### Data excerpt

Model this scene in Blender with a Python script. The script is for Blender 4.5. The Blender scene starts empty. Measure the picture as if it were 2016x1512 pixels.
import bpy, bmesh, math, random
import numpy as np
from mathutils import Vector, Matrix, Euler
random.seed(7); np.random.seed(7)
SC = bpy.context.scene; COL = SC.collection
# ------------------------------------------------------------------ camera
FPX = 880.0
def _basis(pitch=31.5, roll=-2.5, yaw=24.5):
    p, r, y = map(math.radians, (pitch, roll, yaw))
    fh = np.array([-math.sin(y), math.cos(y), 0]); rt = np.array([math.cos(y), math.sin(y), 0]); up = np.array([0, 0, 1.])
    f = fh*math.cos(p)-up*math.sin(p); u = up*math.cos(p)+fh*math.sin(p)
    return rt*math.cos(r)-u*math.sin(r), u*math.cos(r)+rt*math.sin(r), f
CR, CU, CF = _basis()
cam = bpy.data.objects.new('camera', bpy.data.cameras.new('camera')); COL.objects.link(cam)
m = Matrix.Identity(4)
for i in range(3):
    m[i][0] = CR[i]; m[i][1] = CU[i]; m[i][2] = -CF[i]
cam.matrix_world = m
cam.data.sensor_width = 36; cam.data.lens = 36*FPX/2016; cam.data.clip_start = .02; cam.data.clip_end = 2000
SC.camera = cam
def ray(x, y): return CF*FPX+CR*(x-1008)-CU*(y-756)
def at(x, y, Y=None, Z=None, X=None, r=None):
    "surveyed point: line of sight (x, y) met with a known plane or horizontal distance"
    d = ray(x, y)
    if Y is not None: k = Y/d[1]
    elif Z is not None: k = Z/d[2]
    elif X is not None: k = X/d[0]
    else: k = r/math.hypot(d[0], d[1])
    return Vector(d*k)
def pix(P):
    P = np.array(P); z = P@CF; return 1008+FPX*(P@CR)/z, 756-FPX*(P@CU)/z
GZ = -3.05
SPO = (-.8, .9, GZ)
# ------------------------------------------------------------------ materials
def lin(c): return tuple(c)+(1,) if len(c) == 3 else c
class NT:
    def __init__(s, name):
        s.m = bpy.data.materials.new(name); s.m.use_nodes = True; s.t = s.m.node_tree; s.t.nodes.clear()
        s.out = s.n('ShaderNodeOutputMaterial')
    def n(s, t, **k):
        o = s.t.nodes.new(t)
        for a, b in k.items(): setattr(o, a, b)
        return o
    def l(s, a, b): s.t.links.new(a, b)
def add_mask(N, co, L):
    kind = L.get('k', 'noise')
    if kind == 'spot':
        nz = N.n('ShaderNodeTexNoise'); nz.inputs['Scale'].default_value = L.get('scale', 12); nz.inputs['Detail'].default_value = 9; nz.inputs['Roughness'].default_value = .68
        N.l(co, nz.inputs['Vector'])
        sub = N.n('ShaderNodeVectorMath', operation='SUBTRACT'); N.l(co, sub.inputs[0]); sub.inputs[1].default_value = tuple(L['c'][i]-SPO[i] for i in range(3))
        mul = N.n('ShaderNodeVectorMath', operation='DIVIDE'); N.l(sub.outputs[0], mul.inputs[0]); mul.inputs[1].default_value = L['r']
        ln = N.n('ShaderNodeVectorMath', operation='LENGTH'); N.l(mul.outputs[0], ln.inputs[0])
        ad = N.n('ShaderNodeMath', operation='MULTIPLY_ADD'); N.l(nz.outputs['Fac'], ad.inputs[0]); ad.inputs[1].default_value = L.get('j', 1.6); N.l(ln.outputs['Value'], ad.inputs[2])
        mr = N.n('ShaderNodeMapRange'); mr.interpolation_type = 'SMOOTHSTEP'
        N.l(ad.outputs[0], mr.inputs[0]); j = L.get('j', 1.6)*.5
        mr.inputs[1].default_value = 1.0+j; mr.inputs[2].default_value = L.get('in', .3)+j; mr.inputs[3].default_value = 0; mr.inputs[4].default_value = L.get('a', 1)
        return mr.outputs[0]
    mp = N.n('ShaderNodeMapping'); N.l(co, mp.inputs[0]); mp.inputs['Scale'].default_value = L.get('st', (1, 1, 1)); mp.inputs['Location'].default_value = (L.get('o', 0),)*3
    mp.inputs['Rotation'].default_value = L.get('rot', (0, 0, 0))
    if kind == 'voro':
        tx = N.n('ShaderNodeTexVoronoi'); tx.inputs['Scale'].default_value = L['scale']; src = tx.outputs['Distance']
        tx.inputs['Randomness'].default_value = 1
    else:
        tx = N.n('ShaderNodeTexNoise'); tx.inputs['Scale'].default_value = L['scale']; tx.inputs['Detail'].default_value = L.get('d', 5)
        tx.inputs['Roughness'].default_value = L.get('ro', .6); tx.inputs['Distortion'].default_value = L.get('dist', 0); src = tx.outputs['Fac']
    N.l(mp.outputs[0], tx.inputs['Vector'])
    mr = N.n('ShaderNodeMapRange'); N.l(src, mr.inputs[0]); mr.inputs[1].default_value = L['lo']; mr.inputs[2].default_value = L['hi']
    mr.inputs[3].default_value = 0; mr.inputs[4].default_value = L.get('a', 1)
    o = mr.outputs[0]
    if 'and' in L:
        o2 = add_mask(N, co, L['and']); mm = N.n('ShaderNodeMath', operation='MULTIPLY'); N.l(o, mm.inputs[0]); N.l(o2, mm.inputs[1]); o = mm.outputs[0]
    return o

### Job
Extract each line from the listing that holds the word "with".

### The completed task
Model this scene in Blender with a Python script. The script is for Blender 4.5. The Blender scene starts empty. Measure the picture as if it were 2016x1512 pixels.
    "surveyed point: line of sight (x, y) met with a known plane or horizontal distance"